If we get to specify which sides the given points are on, and if no two points lie on the same side (unless they are adjacent vertices), then it indeed appears that four points suffice. Here's an as-yet-unfinished proof.
In what follows, I'll consider a point on the edge of a hexagon if it lies on the line containing that edge of the hexagon.
Let $A$, $B$, $C$, $D$ be the points. There are three arrangements to check, which we can denote
$$[A, B, C, D, \;\cdot\;, \;\cdot\;] \qquad [A, B, C, \;\cdot\;, D, \;\cdot\;] \qquad [A, B, \;\cdot\;, C, D, \;\cdot\;]$$
Case $[A, B, C, D, \;\cdot\;, \;\cdot\;]$.
Let $\stackrel{\frown}{AB}$, $\stackrel{\frown}{BC}$, $\stackrel{\frown}{CD}$ be circular arcs of points that make $120^\circ$ angles with the endpoints of corresponding segments $\overline{AB}$, $\overline{BC}$, $\overline{CD}$. (Note: There are actually two such arcs per segment. I don't yet rule-out the possibility that different choices among these arcs lead to distinct solutions in some cases.)
Choose $P$ on $\stackrel{\frown}{AB}$. Let $\overrightarrow{PB}$ meet $\stackrel{\frown}{BC}$ at $Q$, and then let $\overrightarrow{QC}$ meet $\stackrel{\frown}{CD}$ at $R$.

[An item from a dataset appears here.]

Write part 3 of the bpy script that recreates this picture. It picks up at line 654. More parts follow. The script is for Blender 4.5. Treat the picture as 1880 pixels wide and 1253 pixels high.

Claim. There is at most one choice of $P$ for which $\overline{PQ}\cong\overline{QR}$. (That $P$, and the corresponding $Q$ and $R$, are then vertices of the target hexagon.)
Case $[A, B, C, \;\cdot\;, D, \;\cdot\;]$.

We take $\stackrel{\frown}{AB}$ and $\stackrel{\frown}{BC}$ as before; this time, $\stackrel{\frown}{CD}$ is the (well, an) arc of points making a $60^\circ$ angle with $C$ and $D$.
Point $P$ on $\stackrel{\frown}{AB}$ leads to $Q$ and $R$ on $\stackrel{\frown}{BC}$ and $\stackrel{\frown}{CD}$. However, $R$ is not a candidate vertex; rather $M$, the midpoint of $\overline{QR}$ is; and so is $N$, the point on $\overrightarrow{RD}$ such that $\overline{MQ}\cong\overline{MN}$.
Claim. There is at most one choice of $P$ for which $\overline{PQ}\cong\overline{MQ}$. (That $P$, and the corresponding $Q$, $M$, $N$, are then vertices of the target hexagon.)
Case $[A, B, \;\cdot\;, C, D, \;\cdot\;]$.

Here, $\stackrel{\frown}{BC}$ makes $60^\circ$ angles, and $\stackrel{\frown}{CD}$ makes $120^\circ$ angles. The candidate vertices are $P$, $M$ (the midpoint of $\overline{PQ}$), and $N$ (the point on $\overline{QC}$ such that $\overline{MP}\cong\overline{MN}$).
Claim. There is at most one choice of $P$ for which $\overline{PQ}\cong\overline{QM}$. (That $P$, and the corresponding $M$, $N$, $R$, are then vertices of the target hexagon.)
The three Claims about $P$ seem to follow from a straightforward continuity argument: For $P$ close to $A$, some segments in question are shorter than we want; for $P$ close to $B$, those segments are longer; by continuity, there must be a $P$ that's "just right" (unless no $P$ at all works for the given $A$, $B$, $C$, $D$). However, I haven't yet explicitly demonstrated that the length changes are in fact monotonic; I plan to do so in a later edit.